予告などでもとりあげられてるので一つだけ中身を紹介しますが、鍵屋さんとその娘の「透明マント」の話はとてもよかったです。劇中では触れられていませんが、以前発砲事件に巻き込まれてそれ以来おびえている娘。家も引越して今のところにきました。鍵屋さんが仕事から帰ってきて(これが、車を盗まれた検事のおうちなんですね。キーホルダーに家の鍵もついていたので、ドアの鍵を取り替えてもらうべく鍵屋さんをよんだのですが、鍵屋さんの身なりがまずしいのといれずみをしていること、人種差別もあって、サンドラ演じる妻は鍵屋さんに聞こえるような大声で「もう一度鍵を取り替えて!あの人は信用ならないわ!」と叫びます)娘の部屋を覗いてみるといない。ベットの下に娘はいました。「拳銃みたいな音がした時は、ベットの下にかくれなさい」と教わっていたから。そこで、父親である鍵屋さんはやさしく言います。「お父さんの透明マントをゆずってあげるよ。妖精からもらったんだけど、自分の子供が5歳になったら譲るように言われたからね。この透明マントをはおっていれば、拳銃の弾にあたったって怪我しないし、いやなことにもあわないよ」そう言って、娘にやさしく透明マントを着せてやります。それからほどなくして事件は起こります。鍵の修理を頼まれて出かけたペルシア人の店で、「鍵を直してもダメ、ドアを直さないと」と提言しても「鍵を直せ」の一点張り。「修理代はいらないから使った部品代だけでも」とお願いしてもペルシア人店主は聞き入れません。「もういいよ」。鍵屋さんは請求書をごみ箱に投げ捨て、帰宅します。そして、ペルシア人店主のお店は何者かに強盗に入られてしまいます。さっそく保険屋さんをよんで見積もりをとってもらいますが、「鍵屋さんから“ドアをなおさないとダメ”と提言されたのに、それを無視しているので保険はびた一文おりません」との通告が。激怒するペルシア人店主。そして彼がとった行動は・・・・・。鍵屋さんが投げ捨てた請求書をごみ箱からあさりだして、彼のおうちに拳銃を持っていくのです。仕事から帰る鍵屋さんを待ち伏せして、自宅前で拳銃を突きつけます。それをみていた鍵屋さんの娘。あんなに拳銃におびえていたのに、自分の父親をまもるべく父親の前に身体をさらします。そう、透明マントを着ているから拳銃の弾は当たらない。私がパパを守るの・・・・・
たしかに弾は命中したはずなのに、娘はかすり傷ひとつ負っていませんでした。ペルシア人店主はこどもを撃ってしまったことに衝撃を受け、でもその子供が何ら傷ついていないことにも衝撃を受け、とぼとぼと家に帰っていきます・・・・・。弾があたらなかったそのわけは・・・・


一見、関係のないような人物たちが、少しずつですが接点を持っていてどんどん話がつながっていきます。それだけでもすごいのに、この映画で思い知らされたのが「人はみかけによらない」ってことです。とても悪い人だと思っていたのに・・・・・とてもいい人だと思っていたのに・・・・なんだか、「人ってなに?」と考えてしまいました。警官二人の役でまさに考えさせられました。

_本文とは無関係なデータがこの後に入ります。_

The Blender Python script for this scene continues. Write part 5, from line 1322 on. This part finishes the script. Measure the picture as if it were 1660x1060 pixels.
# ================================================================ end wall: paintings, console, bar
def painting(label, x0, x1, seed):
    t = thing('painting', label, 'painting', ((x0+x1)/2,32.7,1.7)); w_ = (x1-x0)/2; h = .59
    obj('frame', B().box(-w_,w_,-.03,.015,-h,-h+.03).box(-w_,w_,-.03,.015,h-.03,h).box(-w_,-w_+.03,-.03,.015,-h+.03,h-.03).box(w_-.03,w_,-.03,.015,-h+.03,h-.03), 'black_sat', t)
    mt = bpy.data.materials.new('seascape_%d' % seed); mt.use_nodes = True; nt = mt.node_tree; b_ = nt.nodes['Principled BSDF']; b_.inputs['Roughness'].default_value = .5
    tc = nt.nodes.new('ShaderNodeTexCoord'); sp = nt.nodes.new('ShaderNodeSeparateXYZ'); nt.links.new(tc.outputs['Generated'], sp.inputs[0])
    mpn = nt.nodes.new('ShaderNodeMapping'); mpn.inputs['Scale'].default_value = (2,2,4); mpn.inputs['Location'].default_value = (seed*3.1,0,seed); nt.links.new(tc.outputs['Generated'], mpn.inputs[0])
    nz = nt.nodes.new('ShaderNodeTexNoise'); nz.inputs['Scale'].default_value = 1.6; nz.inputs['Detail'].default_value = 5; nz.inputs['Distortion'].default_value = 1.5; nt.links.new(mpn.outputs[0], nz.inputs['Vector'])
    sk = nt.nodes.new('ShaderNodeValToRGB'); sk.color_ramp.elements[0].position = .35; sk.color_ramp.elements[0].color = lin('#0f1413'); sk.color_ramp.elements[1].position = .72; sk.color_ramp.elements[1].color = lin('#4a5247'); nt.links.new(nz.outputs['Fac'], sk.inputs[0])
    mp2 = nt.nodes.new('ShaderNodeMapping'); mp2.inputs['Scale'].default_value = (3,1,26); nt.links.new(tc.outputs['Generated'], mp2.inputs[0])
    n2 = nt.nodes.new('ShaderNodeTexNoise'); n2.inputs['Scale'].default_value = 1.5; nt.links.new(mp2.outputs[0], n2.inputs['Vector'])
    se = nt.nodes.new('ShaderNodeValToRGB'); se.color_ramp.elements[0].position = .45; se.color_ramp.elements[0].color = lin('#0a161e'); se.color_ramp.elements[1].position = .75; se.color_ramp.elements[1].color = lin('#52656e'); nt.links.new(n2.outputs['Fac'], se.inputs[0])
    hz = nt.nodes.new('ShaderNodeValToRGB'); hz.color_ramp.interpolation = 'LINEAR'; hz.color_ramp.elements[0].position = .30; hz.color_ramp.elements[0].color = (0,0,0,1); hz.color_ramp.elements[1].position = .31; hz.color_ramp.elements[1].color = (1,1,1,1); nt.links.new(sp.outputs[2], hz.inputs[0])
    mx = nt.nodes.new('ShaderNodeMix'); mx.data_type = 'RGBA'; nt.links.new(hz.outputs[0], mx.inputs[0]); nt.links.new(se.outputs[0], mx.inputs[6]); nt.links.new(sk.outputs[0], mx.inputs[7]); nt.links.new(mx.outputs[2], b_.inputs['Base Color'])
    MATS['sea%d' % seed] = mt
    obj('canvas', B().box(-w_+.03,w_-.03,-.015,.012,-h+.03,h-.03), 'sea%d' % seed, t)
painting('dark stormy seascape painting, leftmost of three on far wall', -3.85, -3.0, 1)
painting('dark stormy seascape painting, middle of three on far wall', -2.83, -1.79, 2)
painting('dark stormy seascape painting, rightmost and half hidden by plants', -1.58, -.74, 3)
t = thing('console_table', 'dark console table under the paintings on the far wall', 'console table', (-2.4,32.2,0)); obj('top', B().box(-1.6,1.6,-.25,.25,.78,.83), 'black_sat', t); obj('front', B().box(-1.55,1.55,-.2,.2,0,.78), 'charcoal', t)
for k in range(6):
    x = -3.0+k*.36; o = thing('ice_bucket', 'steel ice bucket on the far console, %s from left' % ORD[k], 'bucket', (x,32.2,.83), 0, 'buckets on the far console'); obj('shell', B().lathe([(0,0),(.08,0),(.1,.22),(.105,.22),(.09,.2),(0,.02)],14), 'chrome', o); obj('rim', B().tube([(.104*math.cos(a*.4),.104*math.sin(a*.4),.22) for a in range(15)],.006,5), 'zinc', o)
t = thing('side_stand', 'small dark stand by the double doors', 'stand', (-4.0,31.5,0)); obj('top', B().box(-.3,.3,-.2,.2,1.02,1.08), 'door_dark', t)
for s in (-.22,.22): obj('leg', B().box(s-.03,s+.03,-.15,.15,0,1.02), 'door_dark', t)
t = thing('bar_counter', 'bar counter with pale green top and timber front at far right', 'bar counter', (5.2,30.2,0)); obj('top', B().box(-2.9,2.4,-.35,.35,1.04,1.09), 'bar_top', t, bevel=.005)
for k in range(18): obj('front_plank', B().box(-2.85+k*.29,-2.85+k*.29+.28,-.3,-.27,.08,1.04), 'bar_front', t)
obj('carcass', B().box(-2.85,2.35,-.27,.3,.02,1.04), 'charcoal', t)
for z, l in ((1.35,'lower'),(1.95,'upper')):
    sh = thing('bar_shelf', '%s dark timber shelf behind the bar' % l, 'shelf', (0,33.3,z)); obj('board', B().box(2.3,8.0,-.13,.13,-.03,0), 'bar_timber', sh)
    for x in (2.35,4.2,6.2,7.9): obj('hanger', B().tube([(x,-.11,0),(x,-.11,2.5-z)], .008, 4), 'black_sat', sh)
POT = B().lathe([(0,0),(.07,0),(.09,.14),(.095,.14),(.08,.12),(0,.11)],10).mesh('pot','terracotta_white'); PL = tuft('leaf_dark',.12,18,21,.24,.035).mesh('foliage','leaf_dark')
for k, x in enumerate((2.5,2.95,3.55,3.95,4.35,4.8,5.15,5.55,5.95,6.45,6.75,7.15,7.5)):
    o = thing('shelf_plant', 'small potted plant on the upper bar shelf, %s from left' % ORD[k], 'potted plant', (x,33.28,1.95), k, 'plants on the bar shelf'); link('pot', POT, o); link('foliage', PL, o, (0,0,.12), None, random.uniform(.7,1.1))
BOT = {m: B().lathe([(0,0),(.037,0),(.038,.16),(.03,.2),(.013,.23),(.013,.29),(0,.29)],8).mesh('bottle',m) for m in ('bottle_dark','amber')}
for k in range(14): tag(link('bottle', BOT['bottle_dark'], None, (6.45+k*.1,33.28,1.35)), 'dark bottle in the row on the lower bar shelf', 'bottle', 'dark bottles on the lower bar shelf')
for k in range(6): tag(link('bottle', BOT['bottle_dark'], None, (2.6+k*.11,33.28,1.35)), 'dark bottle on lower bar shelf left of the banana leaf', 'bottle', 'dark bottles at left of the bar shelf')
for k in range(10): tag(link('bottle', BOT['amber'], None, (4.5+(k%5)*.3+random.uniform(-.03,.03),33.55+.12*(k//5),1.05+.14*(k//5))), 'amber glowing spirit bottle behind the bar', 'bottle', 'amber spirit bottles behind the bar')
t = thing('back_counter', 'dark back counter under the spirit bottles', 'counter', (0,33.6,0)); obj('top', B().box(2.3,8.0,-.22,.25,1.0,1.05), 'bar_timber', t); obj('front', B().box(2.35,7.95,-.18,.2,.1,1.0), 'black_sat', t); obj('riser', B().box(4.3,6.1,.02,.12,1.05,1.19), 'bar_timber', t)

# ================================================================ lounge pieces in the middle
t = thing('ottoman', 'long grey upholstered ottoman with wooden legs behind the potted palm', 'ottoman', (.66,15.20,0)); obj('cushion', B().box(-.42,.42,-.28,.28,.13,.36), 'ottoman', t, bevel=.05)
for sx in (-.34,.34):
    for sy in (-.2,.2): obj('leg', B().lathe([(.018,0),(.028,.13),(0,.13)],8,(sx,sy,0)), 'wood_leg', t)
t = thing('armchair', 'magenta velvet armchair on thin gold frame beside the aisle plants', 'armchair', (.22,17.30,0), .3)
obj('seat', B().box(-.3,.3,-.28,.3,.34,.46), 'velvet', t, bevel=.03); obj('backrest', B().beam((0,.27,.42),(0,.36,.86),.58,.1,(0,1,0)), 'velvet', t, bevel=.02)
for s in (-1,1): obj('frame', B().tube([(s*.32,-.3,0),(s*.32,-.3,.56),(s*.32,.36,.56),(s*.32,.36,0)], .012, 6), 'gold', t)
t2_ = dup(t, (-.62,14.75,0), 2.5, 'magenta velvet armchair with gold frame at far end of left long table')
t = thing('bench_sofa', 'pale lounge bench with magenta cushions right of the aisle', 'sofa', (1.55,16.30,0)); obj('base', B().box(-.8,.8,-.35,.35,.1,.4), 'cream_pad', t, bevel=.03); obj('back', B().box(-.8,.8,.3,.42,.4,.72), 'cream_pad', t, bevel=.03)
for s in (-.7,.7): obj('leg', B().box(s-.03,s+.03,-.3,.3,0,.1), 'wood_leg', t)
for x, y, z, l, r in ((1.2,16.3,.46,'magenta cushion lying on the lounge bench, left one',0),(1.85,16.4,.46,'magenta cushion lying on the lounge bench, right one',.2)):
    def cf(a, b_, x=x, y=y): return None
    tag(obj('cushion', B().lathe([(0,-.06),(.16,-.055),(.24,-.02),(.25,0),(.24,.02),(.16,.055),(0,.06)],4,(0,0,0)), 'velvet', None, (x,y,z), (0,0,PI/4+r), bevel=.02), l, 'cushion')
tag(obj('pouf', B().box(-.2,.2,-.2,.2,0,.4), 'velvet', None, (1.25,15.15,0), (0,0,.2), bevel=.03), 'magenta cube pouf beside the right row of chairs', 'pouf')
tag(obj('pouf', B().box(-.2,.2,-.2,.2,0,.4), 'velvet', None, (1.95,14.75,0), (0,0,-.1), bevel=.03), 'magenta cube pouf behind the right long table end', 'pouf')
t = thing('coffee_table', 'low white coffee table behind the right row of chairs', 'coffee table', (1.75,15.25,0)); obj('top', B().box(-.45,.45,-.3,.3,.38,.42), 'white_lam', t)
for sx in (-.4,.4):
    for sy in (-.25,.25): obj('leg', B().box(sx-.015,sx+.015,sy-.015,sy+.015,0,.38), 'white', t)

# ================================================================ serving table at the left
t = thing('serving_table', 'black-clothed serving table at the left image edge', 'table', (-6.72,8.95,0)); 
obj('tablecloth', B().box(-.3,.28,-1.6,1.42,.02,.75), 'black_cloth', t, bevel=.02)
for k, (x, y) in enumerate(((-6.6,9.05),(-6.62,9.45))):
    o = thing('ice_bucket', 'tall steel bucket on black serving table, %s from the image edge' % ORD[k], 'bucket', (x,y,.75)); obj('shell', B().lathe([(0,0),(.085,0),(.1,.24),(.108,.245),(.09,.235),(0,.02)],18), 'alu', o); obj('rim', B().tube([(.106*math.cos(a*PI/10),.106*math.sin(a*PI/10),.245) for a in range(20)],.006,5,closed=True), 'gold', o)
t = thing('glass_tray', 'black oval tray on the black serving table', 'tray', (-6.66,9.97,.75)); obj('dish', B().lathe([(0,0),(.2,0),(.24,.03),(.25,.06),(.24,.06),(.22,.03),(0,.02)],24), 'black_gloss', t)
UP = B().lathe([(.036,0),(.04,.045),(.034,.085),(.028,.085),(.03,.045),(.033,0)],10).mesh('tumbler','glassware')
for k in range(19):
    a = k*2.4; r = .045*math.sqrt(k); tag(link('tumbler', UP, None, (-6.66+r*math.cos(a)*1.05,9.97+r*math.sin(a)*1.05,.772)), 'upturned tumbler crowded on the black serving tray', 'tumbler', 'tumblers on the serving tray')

また、サンドラ・ブロックが「普通の主婦役」をしているのも新鮮でした。いつもいつも強い女性役ばかりでしたから、とてもおもしろかった。
そうそう、この映画でもう一つ気付いたことは「主婦は文句ばかり言ってる」ってことかな。「主婦は」というと語弊があるかもしれないけど、みんな「旦那に文句がある」ってとこかな。一応、主婦のはしくれとしては、とても興味深く見てました。
2時間の上映時間で、これだけの登場人物を見事に連鎖させて、最初と最後をつなげた手腕に拍手です。


まだ、「ブロークバックマウンテン」を見ていないのでなんともいえないのですが、アカデミー賞レースで、「ブロークバック〜」に負けずに頑張ってほしいいい作品でした。
「CRASH」の監督さん、ポール・ハギスさんは「ミリオンダラー・ベイビー」の脚本・製作をこなした方だそうです。「ミリオンダラー〜」はあの手の話はとても苦手なので、まだ観ていないのですが、この「CRASH」を観てみて、やっぱり観るべきかなと思い直した次第です。